Graphics cards are probably the most sold and bought component in the used market next to cases, fans and peripherals.

This category carries the same risks as processors with previous owners overclocking and removing heat sinks to perform modifications such as water cooling. Graphics cards are also more prone to failure compared to other components (storage excluded) with artifacts being the main tell to the failure.

Strangely, the higher risk in failure doesn’t actually put many people off as the potential savings outweigh the risk. In some cases, you can buy a 6-8 month old graphics card for around 20% cheaper.

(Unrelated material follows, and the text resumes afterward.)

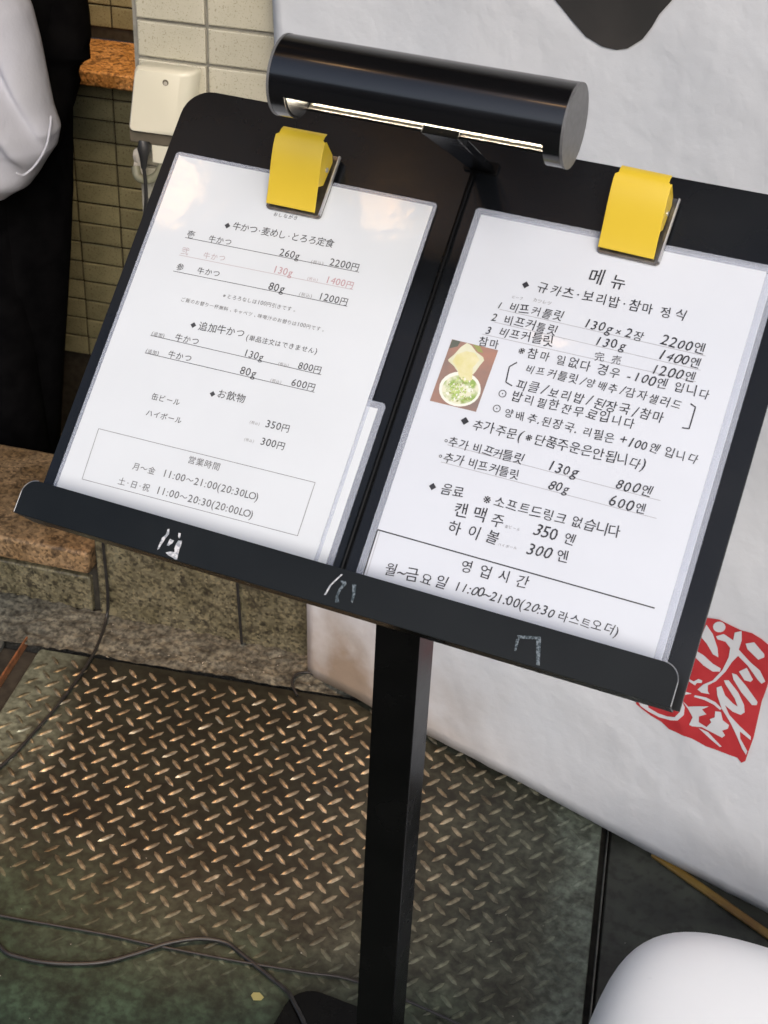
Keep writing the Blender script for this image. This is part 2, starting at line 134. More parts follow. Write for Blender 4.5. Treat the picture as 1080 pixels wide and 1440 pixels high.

You can save a lot of money, but follow the following recommendations.

Only buy if:

  • You can verify the life of the GPU – Check build logs and previous posts from the seller. Avoid overclocked graphics cards if possible, only consider them if you want a guaranteed overclocked or it is a last resort;
  • The seller accepts returns – If the seller will not accept returns, return to your searching;
  • You can buy from someone reputable – This sort of backs up the previous point.

Would I buy used?

Yes


Summary

So there we have it, my recommendations when buying used parts. I could go further into it, but this is designed to be a very high level buying guide.

I would always recommend buying brand new components, you then have the full warranties available and you know that the parts haven’t been tampered with.

Used parts are good if you are on a budget or in a pinch if a part isn’t available. I personally look at sale forums to check out used parts before buying new. My motherboard is used and it saved nearly 30% just 2 months after launch (Gigabyte Z170X Gaming 7). I know some review companies sell samples after a review for up to 60% less than retail, yes, at one point I knew of a NVIDIA GTX 980Ti being sold for £300 just days after release.

The best place I’ve found for used parts is the OverclockersUK forums. You need to rack up posts or be a member for a set amount of time to be able to view the marketplace, but most sellers are very trustworthy and sell parts are very good rates.